I went to the doctor, I went to the mountains
I looked to the children, I drank from the fountains
Yeah we go to the doctor, we go to the mountains
We look to the children, we drink from the fountains
Yeah we go to the Bible, we go through the workout
We read up on revival and we stand up for the lookout
There's more than one answer to these questions
Pointing me in a crooked line
The less I seek my source for some definitive
The closer I am to fine

“Yeah,” I say in my best British accent à la Rupert Grint, “I’ve got to get my priorities straightened.”

And that’s what it comes down to. What we learn from our parents or from professors doesn’t always line up with what we learn in the School of Hard Knocks. The idealism of philosophy and religion doesn’t exactly jive with Real Life. So what do we choose? Do we toss aside our quest for a “definitive” as unattainable foolishness, and go on about our merry ways, forgetting the enthusiasm with which we once embraced our ideals? Do we, instead, live completely impractically, refusing to sacrifice our beliefs, even at the sake of happiness and worldly success?

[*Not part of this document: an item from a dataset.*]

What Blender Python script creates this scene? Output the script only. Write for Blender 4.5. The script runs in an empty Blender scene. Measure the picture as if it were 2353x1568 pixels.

When we’re young we set our hearts upon some beautiful idea
Maybe something from a holy book or French philosophia
Upon the thoughts of better men than us we swear by and decree a
Perfect way to end the war, a perfect way to be
A work of art. Oh, to be a work of art

But in time a thought comes tugging on the sleeve edge of our minds
Perhaps no perfect way exists at all, just many different kinds
Oh, but if it’s just a thing of taste then everything unwinds
For without an absolute how can the absolute define
A work of art? Oh, to be a work of art

--The Guggenheim Grotto

Or, instead, do we strive for what is Right, doing only the best we can, looking for inspiration wherever we can find it, taking our happiness as opportunities present themselves, but never forgetting our origins and the ideas of our youths, and always searching for excellence, goodness, and the best thing we know how to do?

No matter what, we’ve got to decide for ourselves and come to terms with our decisions. Limbo is no place for the living.